Wrapping up the Woodstock Film Festival

What sticks? A film that could be called "the feelbad movie of the year"

Operation Filmmaker: Kouross Esmaeli, Muthana Mohmed & Nina Davenport in Prague.
Operation Filmmaker: Kouross Esmaeli, Muthana Mohmed & Nina Davenport in Prague.

My sojourn at the Woodstock Film Festival is over, and it's time to reflect a little on the gazillions of frames that have passed in front of my eyeballs in the last four days. As with any other works of art, films often demand some settling-in time. The results of a few days' worth of mental processing can sometimes be surprising: a movie that left you in tears fades quickly, while another that didn't seem thrilling slowly works its way into your heart.

Now that the dust has settled, here's what has stayed with me:

• The look of arrogance, mingled with pain, on the face of Iraqi student Muthana Mohmed at the end of the documentary Operation Filmmaker. Mohmed was plucked from his bombed art school in Baghdad to work as a Hollywood movie intern, but—to the horror of his American benefactors—turned out to have zero talent and a lousy work ethic. The film, which has fascinating parallels to the larger picture of the war in Iraq, could be described as the feelbad movie of the year.

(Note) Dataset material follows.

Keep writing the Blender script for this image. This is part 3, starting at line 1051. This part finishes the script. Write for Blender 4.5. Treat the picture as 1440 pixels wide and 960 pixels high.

• The first twenty minutes or so of The Diving Bell and the Butterfly, Julian Schnabel's third feature. Impressionistic and visceral, this film is a terrifying recreation of how it feels to wake up from a coma to find that life will never be the same. Schnabel uses a wide range of visual devices to put the viewer directly into the action, but it never feels forced or tricksy. This is virtuoso filmmaking (and the rest of the movie isn't too shabby either.)

• Brett Morgen also aims to put the viewer in the action in the vibrant, rotoscope-animated courtroom scenes in Chicago 10. Sure, he's pandering to the YouTube/MySpace crowd, but the film is bracing and exuberant, and it makes a political history lesson go down easily.

• Performances: Kristen Gonzalez and Ana Maria Colombo are perfectly matched as feisty teenager América Campo and her frosty grandmother in Cristina Kotz Cornejo's 3 Américas. The ensemble cast in Mary Stuart Masterson's debut feature The Cake Eaters is stellar, and I'll give a special call-out to Kristen Stewart for her subtle work as a neurally-damaged teen.

Of course, I only saw a tenth of the movies on the program at this year's festival, and I couldn't even get to all the movies I had tickets for. Luckily, I found local resident Alice, a sprightly 85-year-old artist and yoga practitioner, who was thrilled to take a couple of tickets off of me. My surrogate reported back that she loved James Crump's movie Black White & Gray, about Robert Mapplethorpe and Sam Wagstaff. "I'd never heard of Wagstaff," she said. "Such a lovely, interesting man, and the way the movie unfolded was wonderful."

None of these movies that Alice or I saw this year won awards, however, so there were apparently lots of other great movies at the festival. The winner of the best narrative feature was Chris Eska's August Evening, about a conflicted Mexican-American family; Morgan Neville's The Cool School, about avant-garde artists in 1940s Los Angeles, took the prize for best feature-length documentary. Audience favorite awards went to Sol Tryon's dark comedy-fantasy The Living Wake and Sean Fine and Andrea Nix Fine's documentary about war-ravaged Uganda War/Dance. (Marlo Poras' documentary Run Granny Run was a very close second.)

So that's it for now. The festival signs have been taken down, the leaves are turning orange and gold, and Woodstock's eclectic residents are left to get on with their lives. If this were a movie, we'd see a final shot of an old Volkswagen driving past the Village green as dusk settles on the town, the storefronts twinkling and glowing in the half light. But since it's prose, I'll just say that the last four days have been an (exhausting) blast, and that the Woodstock Film Festival 2008 is sure to be well worth checking out, either as an audience member or a potential contributor, in the years to come. Small enough to feel genuinely intimate, the festival is also prestigious enough to attract a wide range of high-quality, provocative, and of course, "fiercely independent" films. Peace out, man.